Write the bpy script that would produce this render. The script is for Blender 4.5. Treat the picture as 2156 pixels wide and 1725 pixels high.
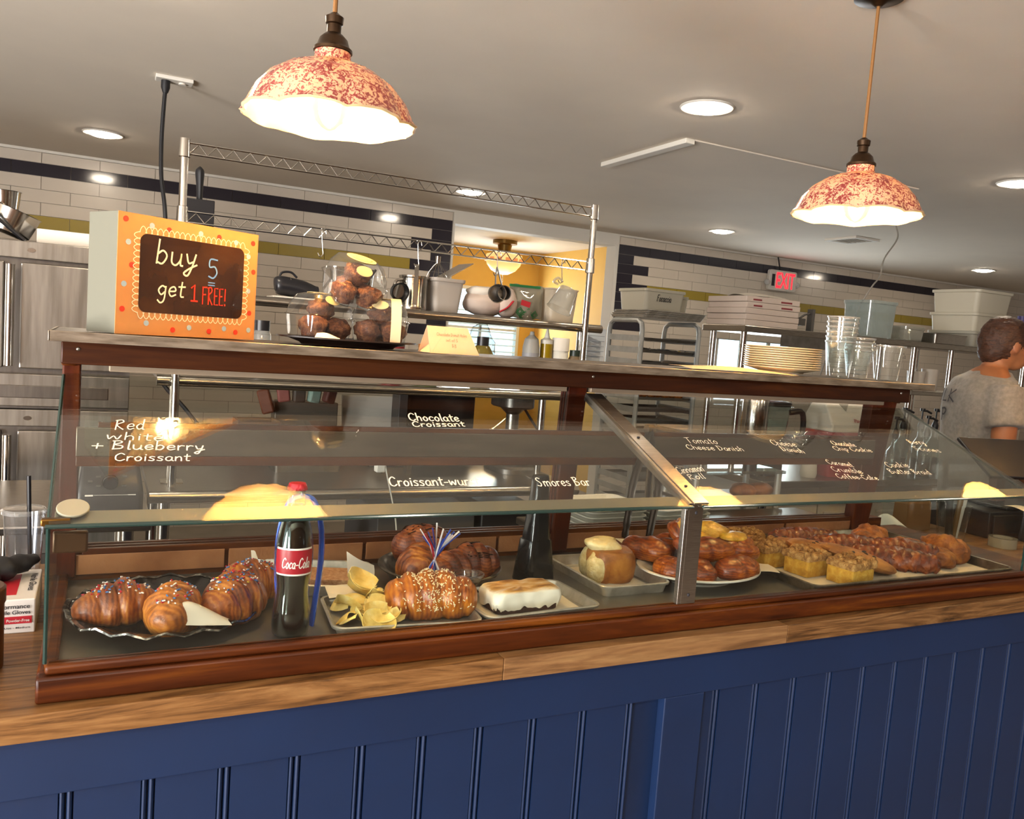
import bpy, bmesh, math, random
from mathutils import Vector, Matrix, noise
for o in list(bpy.data.objects): bpy.data.objects.remove(o)
random.seed(7)
sc = bpy.context.scene
COL = sc.collection
pi = math.pi

# ---------------------------------------------------------------- camera
yaw, pitch, roll = .46485, -.08703, .07486
fw = Vector((math.sin(yaw)*math.cos(pitch), math.cos(yaw)*math.cos(pitch), math.sin(pitch)))
rt = Vector((math.cos(yaw), -math.sin(yaw), 0)); up = rt.cross(fw)
r2 = rt*math.cos(roll)+up*math.sin(roll); u2 = up*math.cos(roll)-rt*math.sin(roll)
cam = bpy.data.cameras.new('camera'); camo = bpy.data.objects.new('camera', cam); COL.objects.link(camo)
mw_ = Matrix((r2, u2, -fw)).transposed().to_4x4(); mw_.translation = (0, 0, 1.47)
camo.matrix_world = mw_
cam.sensor_fit = 'HORIZONTAL'; cam.sensor_width = 36; cam.lens = 36*1743/2156
cam.clip_start = .02; cam.clip_end = 200
sc.camera = camo

# ---------------------------------------------------------------- world, daylight, exposure
sc.view_settings.view_transform = 'Standard'; sc.view_settings.look = 'None'
sc.view_settings.gamma = 1; sc.view_settings.use_curve_mapping = False
sc.view_settings.exposure = 0.55
cy = sc.cycles
cy.max_bounces = 7; cy.diffuse_bounces = 3; cy.glossy_bounces = 4; cy.transmission_bounces = 4; cy.transparent_max_bounces = 24
cy.caustics_reflective = False; cy.caustics_refractive = False; cy.sample_clamp_indirect = 60
cy.use_adaptive_sampling = True; cy.adaptive_threshold = .15
wd = bpy.data.worlds.new('overcast_sky'); sc.world = wd; wd.use_nodes = True
wd.node_tree.nodes['Background'].inputs[0].default_value = (.82, .92, 1, 1)
wd.node_tree.nodes['Background'].inputs[1].default_value = 2.2
def area(name, loc, aim, sx, sy, w, col):
    l = bpy.data.lights.new(name, 'AREA'); l.shape = 'RECTANGLE'; l.size = sx; l.size_y = sy; l.energy = w; l.color = col
    o = bpy.data.objects.new(name, l); COL.objects.link(o); o.location = loc
    o.rotation_euler = Vector(aim).to_track_quat('-Z', 'Z').to_euler(); return o
# daylight through the two shopfront windows of the dining side (left) and the two kitchen windows;
# sky and sunlit pavement: the light comes in rising towards the ceiling
for y in (-2.4, .3):
    area('daylight_shopfront', (-3.5, y, .95), (1, .15, 1.0), 2.2, 1.1, 230, (1, .96, .92))
# added fill discs overhead behind the camera, brightening the front-facing surfaces
for x in (-.6, 1.3, 3.2, 5.1):
    l = area('front_fill_light', (x, -.9, 2.385), (0, 0, -1), .2, .2, 13, (1, .9, .76)); l.data.shape = 'DISK'
area('daylight_back_room', (3.67, 8.12, 1.6), (0, -1, 0), .9, .8, 16, (.85, .95, 1))
area('daylight_kitchen', (5.55, 5.96, 1.3), (0, -1, 0), 1, .6, 18, (.85, .95, 1))

# ---------------------------------------------------------------- helpers: materials
def lin(h):
    h = h.lstrip('#'); c = [int(h[i:i+2], 16)/255 for i in (0, 2, 4)]
    return tuple((x/12.92 if x <= .04045 else ((x+.055)/1.055)**2.4) for x in c)+(1,)
def nt(name):
    m = bpy.data.materials.new(name); m.use_nodes = True; t = m.node_tree; t.nodes.clear()
    return m, t, t.nodes.new('ShaderNodeOutputMaterial')
def L(t, a, b): t.links.new(a, b)
def coords(t, scale=(1, 1, 1), rot=(0, 0, 0)):
    tc = t.nodes.new('ShaderNodeTexCoord'); mp = t.nodes.new('ShaderNodeMapping')
    mp.inputs['Scale'].default_value = scale; mp.inputs['Rotation'].default_value = rot
    L(t, tc.outputs['Object'], mp.inputs[0]); return mp.outputs[0]
def nz(t, co, scale, detail=4, rough=.55, dist=0):
    n = t.nodes.new('ShaderNodeTexNoise'); n.inputs['Scale'].default_value = scale; n.inputs['Detail'].default_value = detail
    n.inputs['Roughness'].default_value = rough; n.inputs['Distortion'].default_value = dist
    L(t, co, n.inputs[0]); return n.outputs[0]
def ramp(t, f, stops):
    r = t.nodes.new('ShaderNodeValToRGB'); e = r.color_ramp.elements
    while len(e) < len(stops): e.new(.5)
    for k, (p, c) in enumerate(stops): e[k].position = p; e[k].color = c if not isinstance(c, str) else lin(c)
    L(t, f, r.inputs[0]); return r.outputs[0]
MATS = {}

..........

The lines from the top of the data above through the one holding "sc.camera = camo" are to be repeated exactly, and only those, with no pictures.

Write the bpy script that would produce this render. The script is for Blender 4.5. Treat the picture as 2156 pixels wide and 1725 pixels high.
import bpy, bmesh, math, random
from mathutils import Vector, Matrix, noise
for o in list(bpy.data.objects): bpy.data.objects.remove(o)
random.seed(7)
sc = bpy.context.scene
COL = sc.collection
pi = math.pi

# ---------------------------------------------------------------- camera
yaw, pitch, roll = .46485, -.08703, .07486
fw = Vector((math.sin(yaw)*math.cos(pitch), math.cos(yaw)*math.cos(pitch), math.sin(pitch)))
rt = Vector((math.cos(yaw), -math.sin(yaw), 0)); up = rt.cross(fw)
r2 = rt*math.cos(roll)+up*math.sin(roll); u2 = up*math.cos(roll)-rt*math.sin(roll)
cam = bpy.data.cameras.new('camera'); camo = bpy.data.objects.new('camera', cam); COL.objects.link(camo)
mw_ = Matrix((r2, u2, -fw)).transposed().to_4x4(); mw_.translation = (0, 0, 1.47)
camo.matrix_world = mw_
cam.sensor_fit = 'HORIZONTAL'; cam.sensor_width = 36; cam.lens = 36*1743/2156
cam.clip_start = .02; cam.clip_end = 200
sc.camera = camo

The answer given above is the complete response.